ENEM e matemática
Leio matéria sobre uma análise dos temas abordados em provas passadas do Enem. Ocorrem-me alguns comentários.
Primeiro, apesar do que afirma o subtítulo da matéria (“Temas do ensino fundamental são os mais comuns”), o texto da matéria fala em conteúdo do ensino fundamental apenas na matemática.
É verdade que, em muitas outras disciplinas, o ensino médio retoma e, às vezes, aprofunda assuntos que já foram estudados no ensino fundamental.
O caso da matemática é um tanto diferente, pois o currículo desta disciplina pressupõe uma progressão do conhecimento. (Os ditames da “nova matemática”, que impera desde meados do século passado, criam problemas todos próprios.)
Ocorre que cobrar preferencialmente o conhecimento matemático do ensino fundamental mostra a completa falência do sistema curricular desta disciplina.

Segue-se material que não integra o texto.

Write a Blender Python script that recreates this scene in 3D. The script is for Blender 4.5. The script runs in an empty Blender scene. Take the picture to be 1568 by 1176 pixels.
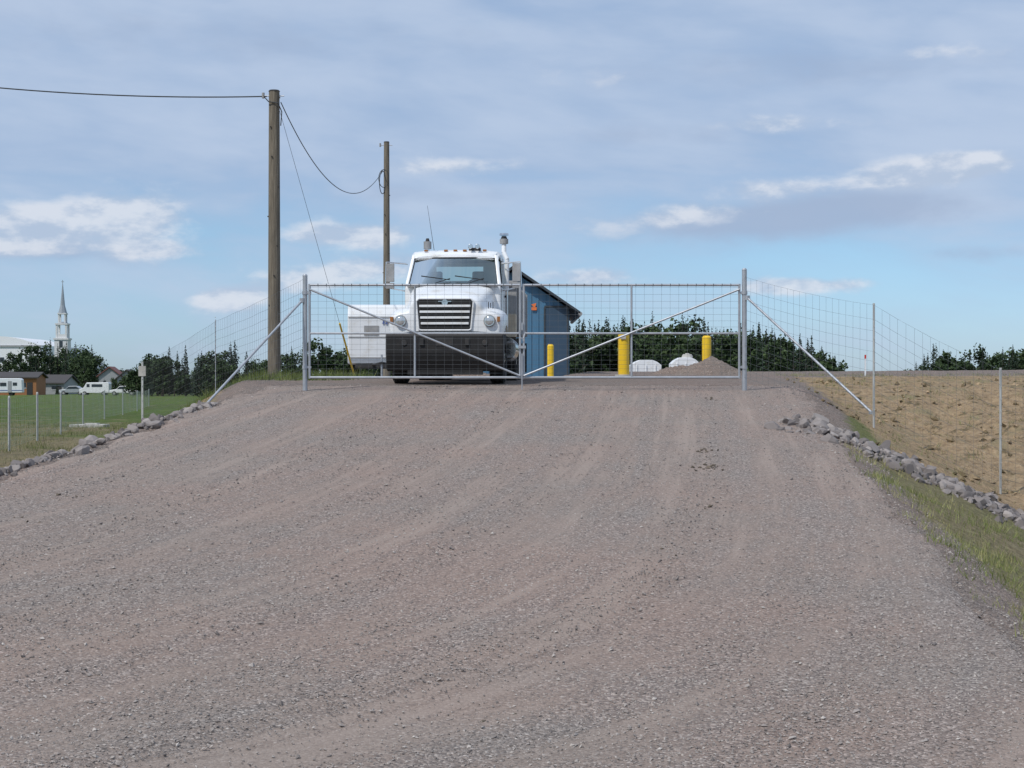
import bpy, math, random
import numpy as np
from mathutils import Vector, Matrix
random.seed(7); rng=np.random.default_rng(7)
S=bpy.context.scene
F=2600.0
def P(px,py,d):  # converts measured bearings to world metres
    return ((px-784)/F*d, d, (583-py)/F*d)

# ------------------------------------------------------------ materials
def newmat(name):
    m=bpy.data.materials.new(name); m.use_nodes=True
    nt=m.node_tree; b=nt.nodes['Principled BSDF']; return m,nt,b
def N(nt,t,**k):
    n=nt.nodes.new(t)
    for a,v in k.items(): setattr(n,a,v)
    return n
def ramp(nt,fac,stops):
    r=N(nt,'ShaderNodeValToRGB'); e=r.color_ramp.elements
    while len(e)<len(stops): e.new(0.5)
    for i,(p,c) in enumerate(stops):
        e[i].position=p; e[i].color=(*c,1) if len(c)==3 else c
    nt.links.new(fac,r.inputs[0]); return r.outputs[0]
def noise(nt,vec,scale,detail=4,rough=0.55,dist=0.0):
    n=N(nt,'ShaderNodeTexNoise'); n.inputs['Scale'].default_value=scale
    n.inputs['Detail'].default_value=detail; n.inputs['Roughness'].default_value=rough
    n.inputs['Distortion'].default_value=dist
    if vec is not None: nt.links.new(vec,n.inputs['Vector'])
    return n.outputs['Fac']
def mth(nt,op,a,b=None,c=None,clamp=False):
    n=N(nt,'ShaderNodeMath',operation=op); n.use_clamp=clamp
    for i,x in enumerate((a,b,c)):
        if x is None: continue
        if isinstance(x,(int,float)): n.inputs[i].default_value=x
        else: nt.links.new(x,n.inputs[i])
    return n.outputs[0]
def mix(nt,fac,a,b,mode='MIX'):
    n=N(nt,'ShaderNodeMix',data_type='RGBA',blend_type=mode)
    for i,x in ((0,fac),(6,a),(7,b)):
        if isinstance(x,(int,float)): n.inputs[i].default_value=x
        elif isinstance(x,tuple): n.inputs[i].default_value=(*x,1)
        else: nt.links.new(x,n.inputs[i])
    return n.outputs[2]
def sstep(nt,x,a,b):
    n=N(nt,'ShaderNodeMapRange',interpolation_type='SMOOTHSTEP')
    nt.links.new(x,n.inputs[0]); n.inputs[1].default_value=a; n.inputs[2].default_value=b
    return n.outputs[0]
def simple(name,col,rough=0.5,metal=0.0,var=0.15,scale=6.0,bump=0.0,dirt=None):
    m,nt,b=newmat(name)
    tc=N(nt,'ShaderNodeTexCoord').outputs['Object']
    f=noise(nt,tc,scale,3,0.6)
    lo=tuple(c*(1-var) for c in col); hi=tuple(min(1,c*(1+var)) for c in col)
    c=ramp(nt,f,[(0.3,lo),(0.7,hi)])
    if dirt:
        f2=noise(nt,tc,scale*0.6,5,0.7)
        c=mix(nt,sstep(nt,f2,0.5,0.75),c,dirt)
    nt.links.new(c,b.inputs['Base Color'])
    b.inputs['Roughness'].default_value=rough; b.inputs['Metallic'].default_value=metal
    return m

M_white=simple('white_paint',(0.74,0.76,0.78),0.3,0,0.04,3,dirt=(0.60,0.58,0.54))
M_galv=simple('galvanized_steel',(0.42,0.44,0.47),0.45,0.55,0.12,9)
M_wire=simple('fence_wire',(0.13,0.14,0.15),0.55,0.3,0.1,4)
M_black=simple('black_plastic',(0.008,0.008,0.009),0.7,0,0.3,8,dirt=(0.018,0.016,0.014))
M_rubber=simple('tyre_rubber',(0.016,0.016,0.016),0.85,0,0.3,8,dirt=(0.05,0.043,0.038))
M_chrome=simple('chrome',(0.7,0.7,0.7),0.15,1.0,0.05,5)
M_grey=simple('grey_steel',(0.33,0.33,0.33),0.5,0.2,0.15,5,dirt=(0.28,0.24,0.2))
M_dark=simple('dark_steel',(0.03,0.03,0.032),0.7,0.1,0.2,5,dirt=(0.07,0.06,0.05))
M_seat=simple('seat_fabric',(0.28,0.29,0.30),0.8,0,0.1,9)
M_amber=simple('amber_lens',(0.30,0.12,0.03),0.25,0,0.05)
M_red=simple('red_paint',(0.55,0.04,0.03),0.4,0,0.1)
M_redl=simple('red_lettering',(0.42,0.12,0.12),0.4,0,0.1)
M_bluep=simple('blue_lettering',(0.10,0.14,0.32),0.4,0,0.1)
M_yellow=simple('yellow_bollard_paint',(0.80,0.52,0.02),0.45,0,0.06,4,dirt=(0.6,0.40,0.05))
M_cable=simple('cable',(0.05,0.055,0.06),0.5,0.2,0.2)
M_orange=simple('orange_sign',(0.8,0.2,0.05),0.5,0,0.05)
M_conc=simple('concrete',(0.42,0.41,0.38),0.85,0,0.12,3)
M_lens=simple('headlamp_lens',(0.6,0.62,0.63),0.08,0.6,0.05)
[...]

Ao final da matéria, o professor convidado a comentar a pesquisa diz que a prova de matemática do Enem procura se concentrar nos assuntos que têm a ver com o cotidiano dos candidatos, e por isso há poucas questões sobre geometria analítica e sequer aparecem questões sobre matrizes ou determinantes.
Mas também se poderia dizer que questões sobre organização científica do trabalho (Sociologia) não têm qualquer relevância para o cotidiano dos candidatos. Ou questões sobre mecânica ondulatória (Física), ou atomística (Química), ou quase tudo da História.
É claro que esta pesquisa foi feita para balizar o treinamento robótico de cursinhos. Mas ela revela, na verdade, a visão dos criadores das questões e dos organizadores das provas.
Para além do que falei, acima, sobre a Matemática, esta pesquisa revela que, para os responsáveis por estas provas, a Idade Média é pouquíssimo relevante (em História e em Filosofia), perpetuando o mito de que a Idade Média foi uma idade de trevas; que, para eles, a ditadura de 1964 é muito mais relevante do que a história da República desde a redemocratização; que a ideologia é mais importante que as desigualdades sociais…
Ela revela, enfim, que o nosso ensino (e não falo apenas do ensino médio) está completamente dissociado da realidade, e apegado ao que erradamente se chama de uma “visão crítica” do conhecimento — erradamente porque a “visão crítica” não admite que os seus postulados, axiomas, preconceitos e conclusões sejam questionados (e deixo claro que não falo apenas da visão “esquerdista” das Humanidades).